• **Written task**
Show all lines holding the string "scene".

• **Extracted information**
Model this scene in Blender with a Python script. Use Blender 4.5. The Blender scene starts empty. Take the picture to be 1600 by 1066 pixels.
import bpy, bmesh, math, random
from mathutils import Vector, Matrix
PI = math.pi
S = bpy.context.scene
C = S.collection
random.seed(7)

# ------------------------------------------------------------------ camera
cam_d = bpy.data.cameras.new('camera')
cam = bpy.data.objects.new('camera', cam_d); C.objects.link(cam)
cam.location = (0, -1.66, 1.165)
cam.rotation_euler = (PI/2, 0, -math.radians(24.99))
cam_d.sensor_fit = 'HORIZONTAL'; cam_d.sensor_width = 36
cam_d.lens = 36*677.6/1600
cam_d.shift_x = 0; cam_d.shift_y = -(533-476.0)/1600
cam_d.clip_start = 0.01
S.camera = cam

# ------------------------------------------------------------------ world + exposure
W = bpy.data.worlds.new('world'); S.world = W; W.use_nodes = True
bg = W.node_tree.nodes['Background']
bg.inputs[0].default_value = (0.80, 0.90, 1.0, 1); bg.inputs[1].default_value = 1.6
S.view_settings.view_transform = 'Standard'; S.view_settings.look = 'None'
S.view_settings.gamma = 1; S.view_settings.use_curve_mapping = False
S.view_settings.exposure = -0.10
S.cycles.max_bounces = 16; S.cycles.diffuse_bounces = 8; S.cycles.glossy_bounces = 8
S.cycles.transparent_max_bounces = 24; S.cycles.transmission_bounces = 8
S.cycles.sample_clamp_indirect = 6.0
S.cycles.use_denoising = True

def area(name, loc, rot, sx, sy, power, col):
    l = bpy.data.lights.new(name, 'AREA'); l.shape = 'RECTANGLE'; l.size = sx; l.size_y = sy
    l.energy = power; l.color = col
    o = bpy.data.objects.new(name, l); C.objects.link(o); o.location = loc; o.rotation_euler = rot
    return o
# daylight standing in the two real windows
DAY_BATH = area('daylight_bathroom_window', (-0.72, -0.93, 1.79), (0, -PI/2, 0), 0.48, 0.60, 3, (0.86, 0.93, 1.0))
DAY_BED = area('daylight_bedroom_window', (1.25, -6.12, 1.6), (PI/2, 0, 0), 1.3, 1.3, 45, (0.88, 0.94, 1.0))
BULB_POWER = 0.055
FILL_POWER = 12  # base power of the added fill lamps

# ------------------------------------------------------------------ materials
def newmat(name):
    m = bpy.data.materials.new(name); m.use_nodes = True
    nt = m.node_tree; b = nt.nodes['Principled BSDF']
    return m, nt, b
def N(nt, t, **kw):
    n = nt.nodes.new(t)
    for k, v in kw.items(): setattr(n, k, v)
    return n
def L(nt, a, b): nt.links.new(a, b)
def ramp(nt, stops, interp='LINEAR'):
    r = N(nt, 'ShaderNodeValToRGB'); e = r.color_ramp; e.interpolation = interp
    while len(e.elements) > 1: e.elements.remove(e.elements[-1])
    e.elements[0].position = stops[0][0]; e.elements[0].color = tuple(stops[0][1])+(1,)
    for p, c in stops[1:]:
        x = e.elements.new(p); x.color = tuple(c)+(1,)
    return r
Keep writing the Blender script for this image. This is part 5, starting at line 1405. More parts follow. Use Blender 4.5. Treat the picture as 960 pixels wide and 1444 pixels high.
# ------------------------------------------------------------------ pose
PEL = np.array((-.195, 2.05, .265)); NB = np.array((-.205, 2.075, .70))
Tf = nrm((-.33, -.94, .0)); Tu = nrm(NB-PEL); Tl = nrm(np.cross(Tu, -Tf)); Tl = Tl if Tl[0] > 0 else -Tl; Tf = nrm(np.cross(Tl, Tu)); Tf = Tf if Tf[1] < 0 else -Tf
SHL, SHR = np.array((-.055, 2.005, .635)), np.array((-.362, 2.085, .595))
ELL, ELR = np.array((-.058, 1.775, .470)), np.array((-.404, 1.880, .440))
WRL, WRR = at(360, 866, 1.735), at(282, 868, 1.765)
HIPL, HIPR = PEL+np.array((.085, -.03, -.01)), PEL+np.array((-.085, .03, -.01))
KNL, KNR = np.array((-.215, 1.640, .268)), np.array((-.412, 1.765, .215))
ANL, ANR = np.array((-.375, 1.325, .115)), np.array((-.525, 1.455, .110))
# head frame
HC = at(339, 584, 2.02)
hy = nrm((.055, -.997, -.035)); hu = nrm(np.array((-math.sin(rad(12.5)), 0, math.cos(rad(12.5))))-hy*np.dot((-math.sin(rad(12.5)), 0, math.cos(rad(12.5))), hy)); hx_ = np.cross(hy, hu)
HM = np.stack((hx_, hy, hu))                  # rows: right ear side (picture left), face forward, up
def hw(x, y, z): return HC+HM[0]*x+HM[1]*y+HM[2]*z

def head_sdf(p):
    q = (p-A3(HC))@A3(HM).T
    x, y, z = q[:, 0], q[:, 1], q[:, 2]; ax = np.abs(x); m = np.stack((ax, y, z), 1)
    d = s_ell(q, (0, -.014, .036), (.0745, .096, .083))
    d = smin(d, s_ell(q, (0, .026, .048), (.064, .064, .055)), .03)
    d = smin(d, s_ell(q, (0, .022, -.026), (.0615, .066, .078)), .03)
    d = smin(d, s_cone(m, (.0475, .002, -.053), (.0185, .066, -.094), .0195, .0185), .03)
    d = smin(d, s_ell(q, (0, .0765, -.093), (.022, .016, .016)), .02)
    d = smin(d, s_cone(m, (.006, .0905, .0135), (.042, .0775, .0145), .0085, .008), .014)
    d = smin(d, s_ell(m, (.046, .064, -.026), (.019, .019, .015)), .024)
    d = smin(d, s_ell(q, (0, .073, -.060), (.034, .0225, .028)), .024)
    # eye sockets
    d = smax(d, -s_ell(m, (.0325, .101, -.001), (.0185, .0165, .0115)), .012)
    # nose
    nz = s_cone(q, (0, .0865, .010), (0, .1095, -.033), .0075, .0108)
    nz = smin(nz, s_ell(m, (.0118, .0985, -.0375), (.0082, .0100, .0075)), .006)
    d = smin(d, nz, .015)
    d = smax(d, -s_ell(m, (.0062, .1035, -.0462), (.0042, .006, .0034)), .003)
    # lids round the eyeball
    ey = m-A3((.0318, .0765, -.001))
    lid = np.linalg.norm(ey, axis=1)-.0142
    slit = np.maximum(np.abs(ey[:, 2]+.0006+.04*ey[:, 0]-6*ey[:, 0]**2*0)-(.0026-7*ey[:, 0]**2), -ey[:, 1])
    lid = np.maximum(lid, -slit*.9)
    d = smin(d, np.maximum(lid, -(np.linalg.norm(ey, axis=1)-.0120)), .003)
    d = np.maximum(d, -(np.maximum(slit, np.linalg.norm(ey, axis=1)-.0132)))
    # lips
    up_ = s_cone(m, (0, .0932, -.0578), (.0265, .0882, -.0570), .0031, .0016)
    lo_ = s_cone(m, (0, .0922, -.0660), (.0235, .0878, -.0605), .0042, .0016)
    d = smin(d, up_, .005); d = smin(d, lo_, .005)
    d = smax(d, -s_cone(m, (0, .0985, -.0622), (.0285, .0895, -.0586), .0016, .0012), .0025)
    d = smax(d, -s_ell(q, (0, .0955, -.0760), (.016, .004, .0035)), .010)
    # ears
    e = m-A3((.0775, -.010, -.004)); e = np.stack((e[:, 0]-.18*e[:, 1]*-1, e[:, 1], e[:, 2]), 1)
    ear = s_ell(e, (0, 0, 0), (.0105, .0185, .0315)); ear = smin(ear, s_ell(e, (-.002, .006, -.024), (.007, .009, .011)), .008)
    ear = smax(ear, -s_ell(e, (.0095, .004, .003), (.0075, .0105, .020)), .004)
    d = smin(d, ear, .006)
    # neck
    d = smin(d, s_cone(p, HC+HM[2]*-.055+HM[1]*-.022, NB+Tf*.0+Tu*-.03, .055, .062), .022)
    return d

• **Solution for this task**
Model this scene in Blender with a Python script. Use Blender 4.5. The Blender scene starts empty. Take the picture to be 1600 by 1066 pixels.
S = bpy.context.scene